### INSTRUCTIONS FOR THE TASK
Your task is to restate the data word for word.

::::::::

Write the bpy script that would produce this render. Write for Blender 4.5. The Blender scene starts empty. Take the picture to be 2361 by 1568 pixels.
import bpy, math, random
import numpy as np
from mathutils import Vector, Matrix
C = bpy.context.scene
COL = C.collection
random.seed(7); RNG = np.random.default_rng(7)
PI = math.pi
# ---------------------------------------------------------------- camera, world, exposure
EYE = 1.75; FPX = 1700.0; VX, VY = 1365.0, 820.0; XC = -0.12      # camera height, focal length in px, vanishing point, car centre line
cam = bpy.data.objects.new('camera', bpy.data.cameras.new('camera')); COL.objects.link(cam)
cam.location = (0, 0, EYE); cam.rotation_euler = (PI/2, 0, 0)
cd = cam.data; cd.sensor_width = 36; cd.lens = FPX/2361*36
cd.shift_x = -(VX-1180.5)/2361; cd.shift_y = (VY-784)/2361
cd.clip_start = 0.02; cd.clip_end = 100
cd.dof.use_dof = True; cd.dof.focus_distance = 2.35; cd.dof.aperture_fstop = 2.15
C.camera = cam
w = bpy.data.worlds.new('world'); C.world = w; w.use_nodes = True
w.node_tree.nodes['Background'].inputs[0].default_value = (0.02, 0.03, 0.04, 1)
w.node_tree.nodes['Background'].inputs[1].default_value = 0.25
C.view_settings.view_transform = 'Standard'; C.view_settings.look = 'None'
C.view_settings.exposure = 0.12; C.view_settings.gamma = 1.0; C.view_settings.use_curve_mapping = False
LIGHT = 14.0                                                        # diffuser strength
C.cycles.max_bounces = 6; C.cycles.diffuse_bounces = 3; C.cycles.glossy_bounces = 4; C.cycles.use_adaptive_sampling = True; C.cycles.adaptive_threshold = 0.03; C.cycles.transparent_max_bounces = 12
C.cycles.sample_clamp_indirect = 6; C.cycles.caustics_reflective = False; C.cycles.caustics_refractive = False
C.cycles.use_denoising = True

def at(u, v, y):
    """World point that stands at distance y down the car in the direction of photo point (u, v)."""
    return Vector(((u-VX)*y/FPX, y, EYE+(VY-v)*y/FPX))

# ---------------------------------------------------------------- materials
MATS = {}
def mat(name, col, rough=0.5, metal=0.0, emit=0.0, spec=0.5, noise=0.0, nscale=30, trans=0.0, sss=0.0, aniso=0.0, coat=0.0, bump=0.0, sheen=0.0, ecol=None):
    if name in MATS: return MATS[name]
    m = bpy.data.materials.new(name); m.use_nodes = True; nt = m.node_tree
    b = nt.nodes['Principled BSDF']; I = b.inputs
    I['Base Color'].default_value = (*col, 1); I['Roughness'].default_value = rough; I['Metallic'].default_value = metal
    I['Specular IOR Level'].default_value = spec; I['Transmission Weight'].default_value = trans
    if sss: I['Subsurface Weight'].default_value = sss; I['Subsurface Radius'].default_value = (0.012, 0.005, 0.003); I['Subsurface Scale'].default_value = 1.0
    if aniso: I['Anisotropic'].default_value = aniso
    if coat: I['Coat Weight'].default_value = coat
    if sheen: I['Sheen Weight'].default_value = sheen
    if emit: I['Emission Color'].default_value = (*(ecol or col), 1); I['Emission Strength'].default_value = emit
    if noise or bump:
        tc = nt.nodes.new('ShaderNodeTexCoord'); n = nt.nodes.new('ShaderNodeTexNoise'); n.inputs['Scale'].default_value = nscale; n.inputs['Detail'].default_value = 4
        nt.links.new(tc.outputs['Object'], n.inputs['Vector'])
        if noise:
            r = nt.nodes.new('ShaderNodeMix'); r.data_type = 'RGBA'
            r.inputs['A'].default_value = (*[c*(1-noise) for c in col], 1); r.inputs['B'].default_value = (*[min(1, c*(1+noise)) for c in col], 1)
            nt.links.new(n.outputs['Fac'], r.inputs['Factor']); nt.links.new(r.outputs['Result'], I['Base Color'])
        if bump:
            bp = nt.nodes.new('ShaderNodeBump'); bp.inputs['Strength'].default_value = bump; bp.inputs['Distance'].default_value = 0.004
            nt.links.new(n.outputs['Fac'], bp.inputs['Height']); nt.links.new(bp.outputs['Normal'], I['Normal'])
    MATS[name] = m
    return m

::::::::

### FINAL RESULT
Write the bpy script that would produce this render. Write for Blender 4.5. The Blender scene starts empty. Take the picture to be 2361 by 1568 pixels.
import bpy, math, random
import numpy as np
from mathutils import Vector, Matrix
C = bpy.context.scene
COL = C.collection
random.seed(7); RNG = np.random.default_rng(7)
PI = math.pi
# ---------------------------------------------------------------- camera, world, exposure
EYE = 1.75; FPX = 1700.0; VX, VY = 1365.0, 820.0; XC = -0.12      # camera height, focal length in px, vanishing point, car centre line
cam = bpy.data.objects.new('camera', bpy.data.cameras.new('camera')); COL.objects.link(cam)
cam.location = (0, 0, EYE); cam.rotation_euler = (PI/2, 0, 0)
cd = cam.data; cd.sensor_width = 36; cd.lens = FPX/2361*36
cd.shift_x = -(VX-1180.5)/2361; cd.shift_y = (VY-784)/2361
cd.clip_start = 0.02; cd.clip_end = 100
cd.dof.use_dof = True; cd.dof.focus_distance = 2.35; cd.dof.aperture_fstop = 2.15
C.camera = cam
w = bpy.data.worlds.new('world'); C.world = w; w.use_nodes = True
w.node_tree.nodes['Background'].inputs[0].default_value = (0.02, 0.03, 0.04, 1)
w.node_tree.nodes['Background'].inputs[1].default_value = 0.25
C.view_settings.view_transform = 'Standard'; C.view_settings.look = 'None'
C.view_settings.exposure = 0.12; C.view_settings.gamma = 1.0; C.view_settings.use_curve_mapping = False
LIGHT = 14.0                                                        # diffuser strength
C.cycles.max_bounces = 6; C.cycles.diffuse_bounces = 3; C.cycles.glossy_bounces = 4; C.cycles.use_adaptive_sampling = True; C.cycles.adaptive_threshold = 0.03; C.cycles.transparent_max_bounces = 12
C.cycles.sample_clamp_indirect = 6; C.cycles.caustics_reflective = False; C.cycles.caustics_refractive = False
C.cycles.use_denoising = True

def at(u, v, y):
    """World point that stands at distance y down the car in the direction of photo point (u, v)."""
    return Vector(((u-VX)*y/FPX, y, EYE+(VY-v)*y/FPX))

# ---------------------------------------------------------------- materials
MATS = {}
def mat(name, col, rough=0.5, metal=0.0, emit=0.0, spec=0.5, noise=0.0, nscale=30, trans=0.0, sss=0.0, aniso=0.0, coat=0.0, bump=0.0, sheen=0.0, ecol=None):
    if name in MATS: return MATS[name]
    m = bpy.data.materials.new(name); m.use_nodes = True; nt = m.node_tree
    b = nt.nodes['Principled BSDF']; I = b.inputs
    I['Base Color'].default_value = (*col, 1); I['Roughness'].default_value = rough; I['Metallic'].default_value = metal
    I['Specular IOR Level'].default_value = spec; I['Transmission Weight'].default_value = trans
    if sss: I['Subsurface Weight'].default_value = sss; I['Subsurface Radius'].default_value = (0.012, 0.005, 0.003); I['Subsurface Scale'].default_value = 1.0
    if aniso: I['Anisotropic'].default_value = aniso
    if coat: I['Coat Weight'].default_value = coat
    if sheen: I['Sheen Weight'].default_value = sheen
    if emit: I['Emission Color'].default_value = (*(ecol or col), 1); I['Emission Strength'].default_value = emit
    if noise or bump:
        tc = nt.nodes.new('ShaderNodeTexCoord'); n = nt.nodes.new('ShaderNodeTexNoise'); n.inputs['Scale'].default_value = nscale; n.inputs['Detail'].default_value = 4
        nt.links.new(tc.outputs['Object'], n.inputs['Vector'])
        if noise:
            r = nt.nodes.new('ShaderNodeMix'); r.data_type = 'RGBA'
            r.inputs['A'].default_value = (*[c*(1-noise) for c in col], 1); r.inputs['B'].default_value = (*[min(1, c*(1+noise)) for c in col], 1)
            nt.links.new(n.outputs['Fac'], r.inputs['Factor']); nt.links.new(r.outputs['Result'], I['Base Color'])
        if bump:
            bp = nt.nodes.new('ShaderNodeBump'); bp.inputs['Strength'].default_value = bump; bp.inputs['Distance'].default_value = 0.004
            nt.links.new(n.outputs['Fac'], bp.inputs['Height']); nt.links.new(bp.outputs['Normal'], I['Normal'])
    MATS[name] = m
    return m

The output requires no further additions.